Orang tua itu balik bertanya, “Maaf, berapa jauhkah Varanasi dari sini?”

Raja Payas menjawab, “Masih belasan hari perjalanan.”

Orang tua ini berkata, “Apakah Raja Payas sekarang tenteram dan sehat?”

Beliau menjawab, “Dia baik-baik saja.”

Orang tua itu berkata, “Kalau begitu saya tenang. Saya ingin memohon kepada Raja Payas untuk membebaskan diriku dari kemiskinan.”

Raja Payas berpikir, saat beliau menjadi raja, beliau memiliki harta untuk membantu rakyat. Namun, kini beliau hanya memiliki tubuh saja. Beliau berpikir, jika terus hidup seperti itu, beliau tak dapat memberi manfaat bagi orang banyak. Beliau merasa itu adalah kesempatan. Jadi, beliau berkata kepada orang tua itu, “Akulah Raja Payas. Bawalah kepalaku ini ke hadapan raja yang baru. Dia pasti memberimu hadiah. Tidak boleh,” jawab orang tua itu.

Raja Payas berkata, “Ini adalah keinginanku. Jika Anda tak mau bertindak, biar aku lakukan sendiri.”

Setelah selesai bicara, beliau mengambil pedang dan memenggal kepalanya sendiri. Orang tua itu sangat sedih. Dia lalu membungkus kepada Raja Payas dan pergi menuju ibu kota, lalu berkata kepada raja baru, “Aku ingin memberi Yang Mulia sebuah hadiah. Ini kepala Raja Payas.”

Begitu bungkusan itu dibuka, para pejabat dan menteri di sana menangis sedih. Seluruh rakyat berkumpul di istana untuk turut berkabung. Raja baru ini melihat Raja Payas sungguh telah mendapatkan hati rakyat. Dia menyadari kesalahannya dan meminta orang tua itu membawanya ke tempat Raja Payas dan memerintahkan untuk melapisi tubuh beliau dengan emas, perak, dan lilin, lalu membawanya kembali ke istana dan menempatkannya di singgasana.

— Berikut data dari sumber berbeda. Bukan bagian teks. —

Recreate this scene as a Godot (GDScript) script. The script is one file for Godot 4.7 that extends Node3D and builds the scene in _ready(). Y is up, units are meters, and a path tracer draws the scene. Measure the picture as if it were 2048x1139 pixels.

Saat putra mahkota Raja Payas tumbuh dewasa, dia menggantikan ayahnya untuk bertakhta. Setelah menceritakan kisah ini, Buddha berkata, “Ketahuilah bahwa pada kehidupan lampau, Aku terus-menerus kembali ke dunia ini untuk melatih diri dan memanfaatkan nyawa-Ku untuk memberi manfaat bagi semua makhluk. Dengan kehidupan-Ku, Aku membimbing semua makhluk. Inilah salah satu kisah kehidupan lampau-Ku.”

Jadi, dalam setiap fase kehidupan kita, bagaimanakah kita menjalaninya agar kehidupan kita benar-benar bermakna dan sungguh-sungguh bernilai? Dari Sutra Buddha kita dapat mempelajari berbagai nilai kehidupan. Jadi, melihat manusia saling bertikai dan menyerang, saya sungguh merasa prihatin.

Para makhluk suci dan Buddha memperlakukan dunia ini dengan penuh cinta kasih. Jika setiap orang memiliki cinta kasih, kita akan menyadari bahwa kita hidup dalam satu kesatuan.

Seperti Raja Payas tadi, beliau berkata bahwa rakyat kedua negara seharusnya dapat hidup berdampingan. Mengapa harus saling bertikai dan berperang? Berapa banyak yang ingin dikuasai oleh satu orang? Setiap orang hanya memiliki satu mulut. Yang dapat kita makan juga terbatas. Setiap orang juga hanya memiliki satu tubuh. Berapa banyak pakaian yang dapat kita kenakan dalam satu waktu? Seberapa luas lingkungan hidup yang kita butuhkan? Mengapa manusia harus berebut? Jadi, dalam kehidupan ini, jika kita dapat melihat jelas nilai dan makna kehidupan, tiada yang perlu kita perebutkan.

Hidup hanya sebatas tarikan napas. Jadi, kita harus menggengggam waktu saat kita masih hidup dan menggunakannya untuk hal-hal yang bermanfaat.